Ich entschuldige mich bei ihm.
„Kein Problem“, sagt er und steigt wieder in die Pedale. „Ist mir auch schon passiert. Schönen Tag noch!“
Jetzt stehe ich da und bin perplex. So eine Reaktion hätte ich nie erwartet. Wenn mir beim nächsten Mal jemand die Vorfahrt nimmt, werde ich an diesen Radfahrer denken. Und weiß, wie ich handeln werde. Kein Problem. Ist mir auch schon passiert. Schönen Tag noch.
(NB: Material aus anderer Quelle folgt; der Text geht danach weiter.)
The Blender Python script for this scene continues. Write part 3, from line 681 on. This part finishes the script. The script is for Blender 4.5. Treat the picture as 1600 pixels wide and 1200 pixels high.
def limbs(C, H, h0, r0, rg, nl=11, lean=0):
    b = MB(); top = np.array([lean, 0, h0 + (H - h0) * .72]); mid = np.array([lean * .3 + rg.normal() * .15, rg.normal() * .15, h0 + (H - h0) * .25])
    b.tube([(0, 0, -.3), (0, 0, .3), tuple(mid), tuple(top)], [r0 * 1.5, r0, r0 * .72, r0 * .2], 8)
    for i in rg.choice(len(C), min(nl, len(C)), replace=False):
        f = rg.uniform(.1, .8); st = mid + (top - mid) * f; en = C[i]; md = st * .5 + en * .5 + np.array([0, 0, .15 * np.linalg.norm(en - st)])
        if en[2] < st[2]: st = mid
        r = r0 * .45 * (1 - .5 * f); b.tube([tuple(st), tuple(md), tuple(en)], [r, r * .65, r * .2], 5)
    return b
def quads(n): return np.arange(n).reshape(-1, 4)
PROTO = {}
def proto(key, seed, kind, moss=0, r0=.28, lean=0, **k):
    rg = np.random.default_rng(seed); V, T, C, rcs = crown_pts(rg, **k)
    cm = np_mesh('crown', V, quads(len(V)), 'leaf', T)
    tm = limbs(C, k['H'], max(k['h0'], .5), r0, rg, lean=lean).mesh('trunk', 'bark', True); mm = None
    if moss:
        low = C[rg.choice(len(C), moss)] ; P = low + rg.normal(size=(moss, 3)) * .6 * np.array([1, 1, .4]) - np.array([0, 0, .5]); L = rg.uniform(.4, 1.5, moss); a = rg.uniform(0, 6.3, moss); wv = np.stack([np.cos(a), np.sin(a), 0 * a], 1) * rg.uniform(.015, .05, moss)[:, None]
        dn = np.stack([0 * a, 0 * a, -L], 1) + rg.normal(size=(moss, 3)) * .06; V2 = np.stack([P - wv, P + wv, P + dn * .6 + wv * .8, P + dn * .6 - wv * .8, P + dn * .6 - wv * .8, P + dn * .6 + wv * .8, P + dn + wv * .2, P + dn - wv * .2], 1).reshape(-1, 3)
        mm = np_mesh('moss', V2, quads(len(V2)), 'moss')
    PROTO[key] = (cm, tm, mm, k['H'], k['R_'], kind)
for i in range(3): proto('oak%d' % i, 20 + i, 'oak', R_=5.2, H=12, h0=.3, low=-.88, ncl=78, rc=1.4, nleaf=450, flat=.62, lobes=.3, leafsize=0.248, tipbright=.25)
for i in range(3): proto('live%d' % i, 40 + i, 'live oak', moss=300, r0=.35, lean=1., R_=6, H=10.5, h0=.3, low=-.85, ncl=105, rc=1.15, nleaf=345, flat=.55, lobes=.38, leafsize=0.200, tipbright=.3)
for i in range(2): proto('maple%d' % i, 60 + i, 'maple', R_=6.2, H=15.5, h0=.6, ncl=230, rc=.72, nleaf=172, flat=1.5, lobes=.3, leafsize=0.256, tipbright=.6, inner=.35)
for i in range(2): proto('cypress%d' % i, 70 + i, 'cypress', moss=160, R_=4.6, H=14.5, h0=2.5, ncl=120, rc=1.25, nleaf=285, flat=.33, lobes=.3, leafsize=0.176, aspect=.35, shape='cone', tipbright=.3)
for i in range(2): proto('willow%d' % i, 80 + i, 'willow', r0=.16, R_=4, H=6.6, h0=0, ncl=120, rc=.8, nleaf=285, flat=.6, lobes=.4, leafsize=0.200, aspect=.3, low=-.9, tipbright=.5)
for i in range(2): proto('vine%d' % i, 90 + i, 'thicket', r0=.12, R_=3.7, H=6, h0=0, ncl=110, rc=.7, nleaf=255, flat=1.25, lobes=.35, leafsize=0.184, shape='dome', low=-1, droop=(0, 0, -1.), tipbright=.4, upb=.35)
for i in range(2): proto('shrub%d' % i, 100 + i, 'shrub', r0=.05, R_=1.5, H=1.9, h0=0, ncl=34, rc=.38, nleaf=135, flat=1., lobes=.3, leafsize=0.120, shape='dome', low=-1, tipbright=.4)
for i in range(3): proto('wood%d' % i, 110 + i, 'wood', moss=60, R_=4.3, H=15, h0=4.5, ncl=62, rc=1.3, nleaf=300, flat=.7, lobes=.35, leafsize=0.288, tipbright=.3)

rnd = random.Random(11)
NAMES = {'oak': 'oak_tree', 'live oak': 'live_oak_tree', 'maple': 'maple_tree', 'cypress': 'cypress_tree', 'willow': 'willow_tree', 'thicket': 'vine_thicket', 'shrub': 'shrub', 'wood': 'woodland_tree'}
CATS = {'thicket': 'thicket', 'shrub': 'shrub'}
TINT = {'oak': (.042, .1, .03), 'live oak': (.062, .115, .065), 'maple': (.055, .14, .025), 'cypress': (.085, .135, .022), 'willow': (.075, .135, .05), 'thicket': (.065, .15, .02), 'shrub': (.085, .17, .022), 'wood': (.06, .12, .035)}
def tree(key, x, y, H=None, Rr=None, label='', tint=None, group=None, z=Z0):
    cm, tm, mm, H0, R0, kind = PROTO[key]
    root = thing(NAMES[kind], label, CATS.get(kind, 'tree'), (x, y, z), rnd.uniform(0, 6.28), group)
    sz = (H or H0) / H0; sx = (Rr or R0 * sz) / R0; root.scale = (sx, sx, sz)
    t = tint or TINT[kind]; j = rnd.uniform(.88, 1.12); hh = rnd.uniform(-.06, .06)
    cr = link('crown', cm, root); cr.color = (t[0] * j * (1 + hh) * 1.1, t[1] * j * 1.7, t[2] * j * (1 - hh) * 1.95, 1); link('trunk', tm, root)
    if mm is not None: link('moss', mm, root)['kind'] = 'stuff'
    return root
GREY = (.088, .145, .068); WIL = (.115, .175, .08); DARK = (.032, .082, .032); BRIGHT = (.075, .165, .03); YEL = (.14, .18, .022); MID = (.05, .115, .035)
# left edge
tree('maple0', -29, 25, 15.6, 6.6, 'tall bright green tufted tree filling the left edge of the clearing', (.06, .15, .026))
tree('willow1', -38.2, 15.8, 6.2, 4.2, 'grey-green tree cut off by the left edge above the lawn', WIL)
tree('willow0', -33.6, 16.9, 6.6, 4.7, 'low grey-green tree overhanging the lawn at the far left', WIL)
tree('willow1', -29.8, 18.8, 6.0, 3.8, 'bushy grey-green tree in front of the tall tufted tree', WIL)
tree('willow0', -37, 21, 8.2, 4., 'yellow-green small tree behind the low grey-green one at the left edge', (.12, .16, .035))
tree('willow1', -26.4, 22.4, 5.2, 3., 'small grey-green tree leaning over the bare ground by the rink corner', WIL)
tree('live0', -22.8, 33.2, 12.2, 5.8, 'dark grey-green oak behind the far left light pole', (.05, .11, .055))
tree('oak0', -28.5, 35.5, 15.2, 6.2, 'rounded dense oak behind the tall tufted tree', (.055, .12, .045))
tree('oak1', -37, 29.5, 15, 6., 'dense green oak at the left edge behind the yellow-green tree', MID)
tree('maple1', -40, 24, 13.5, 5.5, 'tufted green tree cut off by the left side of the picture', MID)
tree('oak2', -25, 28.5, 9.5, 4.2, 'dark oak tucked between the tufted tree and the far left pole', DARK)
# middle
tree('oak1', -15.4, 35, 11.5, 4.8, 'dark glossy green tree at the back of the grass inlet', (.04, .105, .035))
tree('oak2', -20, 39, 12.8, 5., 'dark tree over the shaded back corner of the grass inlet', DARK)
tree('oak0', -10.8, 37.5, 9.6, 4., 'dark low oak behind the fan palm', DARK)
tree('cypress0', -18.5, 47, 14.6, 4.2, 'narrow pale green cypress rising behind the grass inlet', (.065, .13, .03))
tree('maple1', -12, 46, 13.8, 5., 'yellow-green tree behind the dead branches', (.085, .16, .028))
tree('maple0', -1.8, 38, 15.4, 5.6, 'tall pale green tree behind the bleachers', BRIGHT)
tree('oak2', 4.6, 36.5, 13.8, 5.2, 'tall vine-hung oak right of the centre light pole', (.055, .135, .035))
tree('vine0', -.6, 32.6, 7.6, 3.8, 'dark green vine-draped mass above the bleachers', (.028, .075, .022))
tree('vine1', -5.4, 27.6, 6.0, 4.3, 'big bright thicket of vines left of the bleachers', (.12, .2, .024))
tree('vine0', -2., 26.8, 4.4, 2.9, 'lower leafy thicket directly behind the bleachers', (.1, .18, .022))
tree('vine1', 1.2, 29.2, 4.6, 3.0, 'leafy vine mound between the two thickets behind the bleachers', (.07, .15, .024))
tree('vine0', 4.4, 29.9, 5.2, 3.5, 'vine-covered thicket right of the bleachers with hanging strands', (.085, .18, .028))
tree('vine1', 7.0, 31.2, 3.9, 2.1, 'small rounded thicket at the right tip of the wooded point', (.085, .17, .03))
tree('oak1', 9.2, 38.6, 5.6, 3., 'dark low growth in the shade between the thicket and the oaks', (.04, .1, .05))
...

Und morgen ist ein neuer Tag
Felix Leibrock, Evangelische Redaktion
Donnerstag, 231. Januar 2019
Erste Schritte
Ich bin ein Kind. Mein Onkel lebt alleine. Er hat Geburtstag. Üblich ist es, dass ein paar Tanten oder Onkels kommen. Er hat den Tisch festlich geschmückt.
Aber niemand kommt. Irgendwie haben alle anscheinend andere Termine. Und jede und jeder denkt: Wenn ich nicht komme, ist es nicht so schlimm. Die anderen kommen ja.
Wir warten eine Stunde, zwei. Dann will mein Onkel wieder abdecken. Er schaut traurig aus.
„Warte“, sage ich.
Im Wohnzimmer des Onkels steht ein großer Nußknacker. In einem Regal finde ich ein Holzpüppchen aus Russland. Noch einige andere solcher Figuren trage ich zusammen. Ich setze sie auf die Stühle an der Kaffeetafel.
„Schenk bitte ein, Onkel.“
Jetzt lächelt er.
„Trinken die Kaffee?“, fragt er.
„Der Nußknacker und du ja, die anderen bitte heiße Schokolade. Und für jeden ein Stück Kuchen.“
Am Abend habe ich fünf Tassen Schokolade getrunken und noch mehr Kuchenstücke gegessen.
Einsam zu leben kann wehtun. Aber wir können auch etwas für Einsame tun. Sie besuchen zum Beispiel. Nicht nur am Geburtstag.
Und morgen ist ein neuer Tag
Felix Leibrock, Evangelische Redaktion
Sonntag, 03. Februar 2019
Für immer
Ein Glückwunsch zu meinem Geburtstag freut mich besonders. Er kommt von meinem Freund Martin. Ich kenne ihn seit der Schule. Wir verlieren uns immer mal wieder aus den Augen. Manchmal für Jahre. Aber wenn wir uns dann treffen, ist es wie immer. Wir vertrauen uns. Wir wissen viel über den anderen. Auch Dinge, die wir mit sonst niemandem teilen.
Martin hat mir zwei, drei nette Sätze geschrieben. Eingeprägt aber habe ich mir den Schlusssatz. Er lautet: Dein alter Freund für immer.
Dieses „Für immer“ berührt mich. Darin schwingt mit: Egal, was kommt, ich bleibe dein Freund. Ich bin für dich da, auch wenn’s dir schlecht geht. Auch wenn du Mist gebaut hast.
Martin ist Professor für Theologie. Da hat das „Für immer“ für mich noch eine andere Bedeutung. „Immer“ im Sinne von ewig. Über dieses Leben hinaus. Auch wenn wir beide nicht wissen, was genau nach dem Tod kommt. Aber wenn es an uns liegt, bleiben wir Freunde. Für immer.